◆ Job
Each line from the one containing "Generate a Blender" through the one containing "COL = sc.collection" is to be retyped exactly, both end lines included, and all other lines left out.

◆ Material
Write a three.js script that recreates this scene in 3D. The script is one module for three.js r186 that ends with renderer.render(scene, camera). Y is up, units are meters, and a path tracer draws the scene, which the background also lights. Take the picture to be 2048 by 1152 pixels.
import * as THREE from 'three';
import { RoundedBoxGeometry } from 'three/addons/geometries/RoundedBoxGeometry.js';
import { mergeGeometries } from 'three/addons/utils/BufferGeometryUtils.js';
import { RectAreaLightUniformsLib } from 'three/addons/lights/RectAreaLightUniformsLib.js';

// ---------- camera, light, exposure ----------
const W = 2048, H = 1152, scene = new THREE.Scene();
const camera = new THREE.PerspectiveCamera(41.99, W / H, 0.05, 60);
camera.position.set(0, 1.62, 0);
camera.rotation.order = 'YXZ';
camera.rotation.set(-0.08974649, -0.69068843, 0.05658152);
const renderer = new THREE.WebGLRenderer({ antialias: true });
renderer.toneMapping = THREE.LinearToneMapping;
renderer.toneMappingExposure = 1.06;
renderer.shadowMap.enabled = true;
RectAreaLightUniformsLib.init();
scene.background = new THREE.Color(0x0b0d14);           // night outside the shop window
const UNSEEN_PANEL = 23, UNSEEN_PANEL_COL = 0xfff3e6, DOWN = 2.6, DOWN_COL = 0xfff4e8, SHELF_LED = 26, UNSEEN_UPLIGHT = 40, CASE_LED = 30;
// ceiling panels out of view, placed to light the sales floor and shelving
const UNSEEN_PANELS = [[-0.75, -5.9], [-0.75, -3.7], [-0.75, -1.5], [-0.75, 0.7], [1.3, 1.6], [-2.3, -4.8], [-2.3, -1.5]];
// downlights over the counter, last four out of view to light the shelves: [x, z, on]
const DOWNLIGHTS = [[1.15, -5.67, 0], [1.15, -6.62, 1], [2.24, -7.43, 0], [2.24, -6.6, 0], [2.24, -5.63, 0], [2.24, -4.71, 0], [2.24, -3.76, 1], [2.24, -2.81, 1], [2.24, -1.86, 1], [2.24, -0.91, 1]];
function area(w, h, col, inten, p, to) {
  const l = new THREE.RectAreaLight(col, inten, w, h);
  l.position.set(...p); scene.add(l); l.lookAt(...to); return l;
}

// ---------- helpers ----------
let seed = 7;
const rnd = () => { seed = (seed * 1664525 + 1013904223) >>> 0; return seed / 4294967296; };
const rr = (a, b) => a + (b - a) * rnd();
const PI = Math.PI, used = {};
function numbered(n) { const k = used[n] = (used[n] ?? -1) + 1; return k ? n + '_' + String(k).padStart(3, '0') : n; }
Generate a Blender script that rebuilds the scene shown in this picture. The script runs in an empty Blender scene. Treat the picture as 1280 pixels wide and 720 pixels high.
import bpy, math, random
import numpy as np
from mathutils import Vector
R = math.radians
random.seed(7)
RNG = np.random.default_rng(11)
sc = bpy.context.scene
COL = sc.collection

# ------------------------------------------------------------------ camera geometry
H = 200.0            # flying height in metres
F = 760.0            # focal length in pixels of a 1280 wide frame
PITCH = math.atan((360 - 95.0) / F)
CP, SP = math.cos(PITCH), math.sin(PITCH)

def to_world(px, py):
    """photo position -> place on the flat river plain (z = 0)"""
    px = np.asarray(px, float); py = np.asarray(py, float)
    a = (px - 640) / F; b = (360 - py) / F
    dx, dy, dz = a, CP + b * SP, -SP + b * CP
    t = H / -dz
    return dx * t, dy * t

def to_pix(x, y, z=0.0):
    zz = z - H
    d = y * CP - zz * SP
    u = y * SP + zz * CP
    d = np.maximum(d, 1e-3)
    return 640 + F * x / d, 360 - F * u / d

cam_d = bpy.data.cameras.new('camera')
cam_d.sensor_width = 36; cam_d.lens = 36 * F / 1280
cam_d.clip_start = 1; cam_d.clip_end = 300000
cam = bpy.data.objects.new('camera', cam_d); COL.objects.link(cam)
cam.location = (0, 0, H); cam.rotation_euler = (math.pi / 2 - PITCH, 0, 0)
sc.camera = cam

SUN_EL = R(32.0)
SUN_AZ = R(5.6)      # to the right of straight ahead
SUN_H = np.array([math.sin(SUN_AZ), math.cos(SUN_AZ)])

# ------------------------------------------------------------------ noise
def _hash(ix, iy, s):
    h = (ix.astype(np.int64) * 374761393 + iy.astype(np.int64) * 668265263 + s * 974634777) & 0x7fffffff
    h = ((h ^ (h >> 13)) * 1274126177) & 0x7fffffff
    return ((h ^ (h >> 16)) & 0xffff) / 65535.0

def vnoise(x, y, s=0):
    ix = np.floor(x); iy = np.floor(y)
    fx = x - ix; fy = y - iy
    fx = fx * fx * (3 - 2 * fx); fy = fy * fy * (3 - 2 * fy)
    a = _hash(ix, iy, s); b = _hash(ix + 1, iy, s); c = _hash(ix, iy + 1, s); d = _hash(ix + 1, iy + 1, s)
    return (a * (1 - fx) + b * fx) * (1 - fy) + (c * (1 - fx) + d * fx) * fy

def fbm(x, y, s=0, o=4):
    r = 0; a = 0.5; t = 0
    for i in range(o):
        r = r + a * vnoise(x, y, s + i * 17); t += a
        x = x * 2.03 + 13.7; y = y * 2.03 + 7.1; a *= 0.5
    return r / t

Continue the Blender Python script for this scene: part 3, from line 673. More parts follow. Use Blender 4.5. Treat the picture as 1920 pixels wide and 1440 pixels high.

◆ Task response
Generate a Blender script that rebuilds the scene shown in this picture. The script runs in an empty Blender scene. Treat the picture as 1280 pixels wide and 720 pixels high.
import bpy, math, random
import numpy as np
from mathutils import Vector
R = math.radians
random.seed(7)
RNG = np.random.default_rng(11)
sc = bpy.context.scene
COL = sc.collection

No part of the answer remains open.